Much Japanese literature aspires towards the limpid beauty beloved of a famously aesthetic nation. Oe conversely builds his prose in fashions inspired by the comparatively crude strength of the English and French literature. He has stated that he wanted to write in a complex style, at odds with the prevailing simplicity of Japanese. Critics protested that it was a misuse of the Japanese language, but for him it was the perfect vehicle of self-expression. The proverbial vagueness of the language is ruthlessly curbed; Oe's prose is clotted but highly accurate. The coy circumlocutions with which Shiga Naoya and others described the sex organs are replaced by the bold 'penis'. The sum total is a more expressive Japanese, made able to carry the disruptive emotional forces and elemental dramas Oe wants to relate.

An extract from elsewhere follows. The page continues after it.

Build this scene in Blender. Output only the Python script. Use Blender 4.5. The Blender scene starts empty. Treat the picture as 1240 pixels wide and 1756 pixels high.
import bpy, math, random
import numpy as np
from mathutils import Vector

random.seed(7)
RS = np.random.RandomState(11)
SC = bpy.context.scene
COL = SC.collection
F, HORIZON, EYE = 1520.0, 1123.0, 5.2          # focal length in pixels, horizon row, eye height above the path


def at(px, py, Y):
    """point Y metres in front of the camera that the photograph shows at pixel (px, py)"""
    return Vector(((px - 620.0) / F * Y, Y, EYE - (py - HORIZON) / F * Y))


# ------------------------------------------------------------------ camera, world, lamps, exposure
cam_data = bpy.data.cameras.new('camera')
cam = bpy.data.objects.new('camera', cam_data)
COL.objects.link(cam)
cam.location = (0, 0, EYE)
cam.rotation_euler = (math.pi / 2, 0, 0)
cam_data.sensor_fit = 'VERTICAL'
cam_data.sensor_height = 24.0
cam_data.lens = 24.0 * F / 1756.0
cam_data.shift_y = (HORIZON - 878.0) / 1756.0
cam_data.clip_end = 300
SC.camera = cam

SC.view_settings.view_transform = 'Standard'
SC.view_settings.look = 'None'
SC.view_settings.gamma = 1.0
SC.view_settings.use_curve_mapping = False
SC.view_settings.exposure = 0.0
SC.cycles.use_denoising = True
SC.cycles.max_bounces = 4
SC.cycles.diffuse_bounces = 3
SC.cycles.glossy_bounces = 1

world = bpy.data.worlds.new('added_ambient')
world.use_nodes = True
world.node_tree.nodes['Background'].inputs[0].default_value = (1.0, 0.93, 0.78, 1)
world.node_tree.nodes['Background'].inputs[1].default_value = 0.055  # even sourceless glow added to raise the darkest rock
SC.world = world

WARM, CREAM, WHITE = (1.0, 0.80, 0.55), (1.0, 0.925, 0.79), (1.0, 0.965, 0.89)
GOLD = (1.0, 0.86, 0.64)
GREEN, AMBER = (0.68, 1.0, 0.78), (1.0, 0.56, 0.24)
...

Paradoxically, translating Japanese literature that has been heavily influenced by English is far more difficult than translating that which is more rooted in its canon. Part of the power of Oe's style is the way it goes off at a tangent to the native mainstream, heading in the direction of English. When you have to put that style into precisely the language which it is trying to copy, a lot of the original impact is lost.
Yet despite the difficulties of translating Oe, he has been rendered into many languages. German, Russian, Korean and Hungarian translations of Oe have been available for years. In France he is regarded with great respect, and a clutch of his works are available (Gallimard). Only in English is he relatively unknown.
Paul Mackintosh and Maki Sugiyama's translation of Kenzaburo Oe's first novel will be published by Marion Boyars in early 1995 as 'Nip the Buds, Shoot the Kids'.